> **EXERCISE OBJECTIVE**: Set out each line from the following listing that includes the word "scene".

● ● ● ● ● ● ●

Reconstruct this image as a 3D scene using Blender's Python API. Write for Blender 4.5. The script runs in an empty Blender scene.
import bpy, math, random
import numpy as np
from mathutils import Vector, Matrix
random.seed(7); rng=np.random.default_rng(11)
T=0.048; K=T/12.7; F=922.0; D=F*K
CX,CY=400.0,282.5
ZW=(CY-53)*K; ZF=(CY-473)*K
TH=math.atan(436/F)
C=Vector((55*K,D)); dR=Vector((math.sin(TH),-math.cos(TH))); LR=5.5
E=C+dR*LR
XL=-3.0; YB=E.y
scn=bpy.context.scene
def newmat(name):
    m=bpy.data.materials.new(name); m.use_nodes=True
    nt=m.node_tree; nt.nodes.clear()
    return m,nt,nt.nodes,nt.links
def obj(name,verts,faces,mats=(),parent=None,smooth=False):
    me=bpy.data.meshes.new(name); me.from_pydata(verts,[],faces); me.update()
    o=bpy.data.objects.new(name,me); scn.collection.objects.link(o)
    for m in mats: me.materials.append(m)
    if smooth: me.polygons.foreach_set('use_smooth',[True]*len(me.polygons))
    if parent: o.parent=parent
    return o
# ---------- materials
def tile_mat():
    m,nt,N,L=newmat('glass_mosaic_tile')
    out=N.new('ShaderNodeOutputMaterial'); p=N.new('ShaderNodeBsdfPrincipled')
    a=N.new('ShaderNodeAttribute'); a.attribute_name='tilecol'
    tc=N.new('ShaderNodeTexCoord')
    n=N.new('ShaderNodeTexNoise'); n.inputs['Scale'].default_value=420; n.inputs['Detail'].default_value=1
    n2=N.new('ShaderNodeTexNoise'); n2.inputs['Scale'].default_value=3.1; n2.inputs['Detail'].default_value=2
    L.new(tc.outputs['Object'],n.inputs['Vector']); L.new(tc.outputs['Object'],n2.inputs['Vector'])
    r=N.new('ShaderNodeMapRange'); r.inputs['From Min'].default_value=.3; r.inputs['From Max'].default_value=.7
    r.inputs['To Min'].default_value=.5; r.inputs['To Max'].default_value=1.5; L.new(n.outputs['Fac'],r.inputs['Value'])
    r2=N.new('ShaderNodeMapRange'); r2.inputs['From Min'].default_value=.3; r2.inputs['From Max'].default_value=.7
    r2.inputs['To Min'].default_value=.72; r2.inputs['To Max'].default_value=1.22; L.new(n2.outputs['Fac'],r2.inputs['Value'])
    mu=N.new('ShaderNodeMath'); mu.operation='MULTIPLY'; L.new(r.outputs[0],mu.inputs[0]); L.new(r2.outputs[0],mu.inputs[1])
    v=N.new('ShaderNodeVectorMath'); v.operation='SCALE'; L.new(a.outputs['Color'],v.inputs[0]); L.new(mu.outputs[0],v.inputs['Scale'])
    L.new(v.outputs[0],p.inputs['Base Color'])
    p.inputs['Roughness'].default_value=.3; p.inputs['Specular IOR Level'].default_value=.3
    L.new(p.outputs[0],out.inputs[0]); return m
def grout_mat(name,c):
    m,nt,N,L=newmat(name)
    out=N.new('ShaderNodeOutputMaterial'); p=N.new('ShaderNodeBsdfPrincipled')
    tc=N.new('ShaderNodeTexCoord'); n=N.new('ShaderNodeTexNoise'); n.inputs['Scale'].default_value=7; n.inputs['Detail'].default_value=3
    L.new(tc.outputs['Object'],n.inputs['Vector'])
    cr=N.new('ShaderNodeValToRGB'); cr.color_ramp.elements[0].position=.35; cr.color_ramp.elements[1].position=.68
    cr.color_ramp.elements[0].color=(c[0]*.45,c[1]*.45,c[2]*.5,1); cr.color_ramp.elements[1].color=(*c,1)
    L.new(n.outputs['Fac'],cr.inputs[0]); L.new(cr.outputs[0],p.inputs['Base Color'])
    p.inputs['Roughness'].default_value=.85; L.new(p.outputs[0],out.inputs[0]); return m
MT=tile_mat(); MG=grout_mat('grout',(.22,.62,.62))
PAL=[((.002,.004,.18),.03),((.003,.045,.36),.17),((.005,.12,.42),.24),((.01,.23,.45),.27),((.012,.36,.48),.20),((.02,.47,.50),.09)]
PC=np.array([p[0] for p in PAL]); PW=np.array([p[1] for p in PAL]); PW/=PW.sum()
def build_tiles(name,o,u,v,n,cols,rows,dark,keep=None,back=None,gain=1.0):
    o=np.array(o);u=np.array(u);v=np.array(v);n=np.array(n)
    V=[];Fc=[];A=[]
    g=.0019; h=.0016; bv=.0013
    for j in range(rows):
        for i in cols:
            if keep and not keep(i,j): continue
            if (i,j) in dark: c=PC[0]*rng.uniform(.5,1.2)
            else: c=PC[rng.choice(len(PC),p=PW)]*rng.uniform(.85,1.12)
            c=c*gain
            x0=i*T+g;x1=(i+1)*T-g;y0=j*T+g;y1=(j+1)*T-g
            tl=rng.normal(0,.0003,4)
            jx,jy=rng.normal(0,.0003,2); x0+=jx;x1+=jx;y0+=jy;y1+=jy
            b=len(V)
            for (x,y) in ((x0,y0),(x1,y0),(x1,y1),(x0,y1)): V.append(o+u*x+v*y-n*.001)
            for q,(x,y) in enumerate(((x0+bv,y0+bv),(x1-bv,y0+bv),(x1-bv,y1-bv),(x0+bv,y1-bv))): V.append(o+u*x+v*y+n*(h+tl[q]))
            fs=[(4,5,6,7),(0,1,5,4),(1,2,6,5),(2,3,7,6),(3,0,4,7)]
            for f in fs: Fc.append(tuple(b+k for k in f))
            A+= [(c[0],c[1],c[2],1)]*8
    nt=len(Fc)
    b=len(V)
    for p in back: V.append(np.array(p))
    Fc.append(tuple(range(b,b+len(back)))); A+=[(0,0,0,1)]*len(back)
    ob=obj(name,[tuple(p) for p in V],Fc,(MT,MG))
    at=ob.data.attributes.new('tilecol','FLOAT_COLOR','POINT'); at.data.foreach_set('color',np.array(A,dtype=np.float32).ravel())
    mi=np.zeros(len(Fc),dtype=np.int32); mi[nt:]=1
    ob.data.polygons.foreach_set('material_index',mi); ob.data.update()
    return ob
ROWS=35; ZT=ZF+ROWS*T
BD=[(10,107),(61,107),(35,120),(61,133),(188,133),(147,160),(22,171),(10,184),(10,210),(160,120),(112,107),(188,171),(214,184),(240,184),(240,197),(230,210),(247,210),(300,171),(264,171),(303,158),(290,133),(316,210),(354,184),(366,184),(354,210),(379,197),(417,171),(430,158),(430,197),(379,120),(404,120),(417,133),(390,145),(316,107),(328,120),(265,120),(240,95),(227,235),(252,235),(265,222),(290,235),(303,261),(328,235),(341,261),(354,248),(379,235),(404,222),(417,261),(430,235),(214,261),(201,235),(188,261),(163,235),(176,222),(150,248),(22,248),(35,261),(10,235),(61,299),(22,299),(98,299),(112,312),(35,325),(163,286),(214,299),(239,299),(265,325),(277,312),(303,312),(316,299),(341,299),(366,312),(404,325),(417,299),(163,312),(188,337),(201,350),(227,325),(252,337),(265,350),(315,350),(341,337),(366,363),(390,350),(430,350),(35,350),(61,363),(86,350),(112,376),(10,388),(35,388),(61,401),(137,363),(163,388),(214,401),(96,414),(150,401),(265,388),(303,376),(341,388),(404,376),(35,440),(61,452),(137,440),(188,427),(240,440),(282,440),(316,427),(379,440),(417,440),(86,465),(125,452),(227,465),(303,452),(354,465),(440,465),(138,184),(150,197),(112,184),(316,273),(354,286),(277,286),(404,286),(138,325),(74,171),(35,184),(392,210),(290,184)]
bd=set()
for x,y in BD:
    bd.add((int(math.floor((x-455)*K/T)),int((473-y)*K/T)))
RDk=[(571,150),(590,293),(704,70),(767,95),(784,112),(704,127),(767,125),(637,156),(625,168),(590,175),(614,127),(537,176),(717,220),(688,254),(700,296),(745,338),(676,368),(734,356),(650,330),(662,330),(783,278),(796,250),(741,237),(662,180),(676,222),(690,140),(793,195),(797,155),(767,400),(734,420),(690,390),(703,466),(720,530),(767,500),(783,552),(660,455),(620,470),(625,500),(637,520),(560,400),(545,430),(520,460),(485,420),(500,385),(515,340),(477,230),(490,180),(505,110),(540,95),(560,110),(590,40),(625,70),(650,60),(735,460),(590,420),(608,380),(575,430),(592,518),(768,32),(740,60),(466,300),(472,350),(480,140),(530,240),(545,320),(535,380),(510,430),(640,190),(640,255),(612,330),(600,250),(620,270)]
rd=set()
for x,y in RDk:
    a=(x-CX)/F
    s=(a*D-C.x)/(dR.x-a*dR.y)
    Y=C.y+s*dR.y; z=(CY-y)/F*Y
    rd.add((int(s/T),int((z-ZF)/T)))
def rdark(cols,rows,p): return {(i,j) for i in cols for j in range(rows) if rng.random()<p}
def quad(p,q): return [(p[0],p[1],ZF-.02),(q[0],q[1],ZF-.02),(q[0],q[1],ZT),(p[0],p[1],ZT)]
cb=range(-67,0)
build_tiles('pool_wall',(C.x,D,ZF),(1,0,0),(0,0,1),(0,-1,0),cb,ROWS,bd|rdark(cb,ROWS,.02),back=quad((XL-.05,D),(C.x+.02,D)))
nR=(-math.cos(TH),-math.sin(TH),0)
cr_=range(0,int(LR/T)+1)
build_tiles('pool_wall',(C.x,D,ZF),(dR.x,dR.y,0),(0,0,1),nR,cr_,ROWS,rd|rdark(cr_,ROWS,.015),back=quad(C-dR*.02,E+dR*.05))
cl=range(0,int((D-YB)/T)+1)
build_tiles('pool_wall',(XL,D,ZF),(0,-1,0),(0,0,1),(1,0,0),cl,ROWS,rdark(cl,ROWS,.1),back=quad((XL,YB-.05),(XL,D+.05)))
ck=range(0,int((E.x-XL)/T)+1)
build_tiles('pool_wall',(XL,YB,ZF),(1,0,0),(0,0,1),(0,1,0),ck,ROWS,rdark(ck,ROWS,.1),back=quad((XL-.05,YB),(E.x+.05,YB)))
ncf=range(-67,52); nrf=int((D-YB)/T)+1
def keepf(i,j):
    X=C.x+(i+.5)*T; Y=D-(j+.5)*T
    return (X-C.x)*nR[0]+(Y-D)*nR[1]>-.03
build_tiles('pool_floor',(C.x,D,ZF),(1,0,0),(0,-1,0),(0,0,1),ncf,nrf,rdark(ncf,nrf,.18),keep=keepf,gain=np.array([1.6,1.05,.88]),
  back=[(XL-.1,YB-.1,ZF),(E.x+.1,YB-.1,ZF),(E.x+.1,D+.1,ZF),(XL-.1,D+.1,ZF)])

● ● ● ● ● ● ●

> **CORRECT RESPONSE**:
Reconstruct this image as a 3D scene using Blender's Python API. Write for Blender 4.5. The script runs in an empty Blender scene.
scn=bpy.context.scene